The Minnesota House Ways and Means Committee on Feb. 24 voted to place House File 3, as amended, on the general register after a roll call that recorded 14 ayes and 13 noes.
House File 3, carried by Representative Paul Nash, would direct the Office of the Legislative Auditor (OLA) to repurpose prior program-evaluation and special-review findings into an accessible matrix that shows which recommendations have been implemented and which have not. The bill includes an A9 author’s amendment that the committee adopted before the roll-call vote.
The bill’s author, Representative Paul Nash, said the proposal would help limit future “fraud, waste and abuse” by giving committee chairs and ranking members a clear picture of whether past OLA recommendations were followed. “It will put the bill in the shape that I’d like,” Nash said when moving the amendment. Nash also told the committee the bill would give the Legislative Auditor the ability to follow up on prior recommendations rather than relying only on agency self-attestation.
Judy Randall, legislative auditor, described the matrix as a new format the office has piloted. “We did some follow-up work to the extent we could, with agencies to identify the extent to which our prior recommendations had been implemented,” Randall said. She explained that some recommendations are easy to verify with documents, while others—particularly programmatic changes—require file testing and additional resources to confirm implementation.
Several members raised concerns. Representative Cleburne said the office’s limited resources mean the matrix would not provide a complete inventory of all past audits and cautioned the public might misread an unimplemented recommendation as an agency deficiency even when the recommendation no longer applies. “That is a little concerning for me,” Cleburne said. Representative John Stevenson said the proposal would cost “about a half million dollars a biennium” and questioned whether that expenditure was the best use of funds during a tight budget cycle.
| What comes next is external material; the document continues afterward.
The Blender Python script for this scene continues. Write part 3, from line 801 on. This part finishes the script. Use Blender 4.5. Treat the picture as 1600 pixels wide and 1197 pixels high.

Nash defended the bill as a tool for oversight and for preventing future loss of public money. He said the fiscal note reflected the resources OLA said it would need to perform follow-up testing.
The committee adopted the A9 author’s amendment by voice vote earlier in the meeting; the committee then voted by roll call to place the amended bill on the general register.
The bill’s placement on the general register means it advances in the House process but is not final law. Any appropriation to finance OLA’s follow-up work or implementation of the matrix would require a separate legislative appropriation.
Votes at a glance: House File 3 (as amended) — placed on the general register; roll-call result: 14 ayes, 13 noes.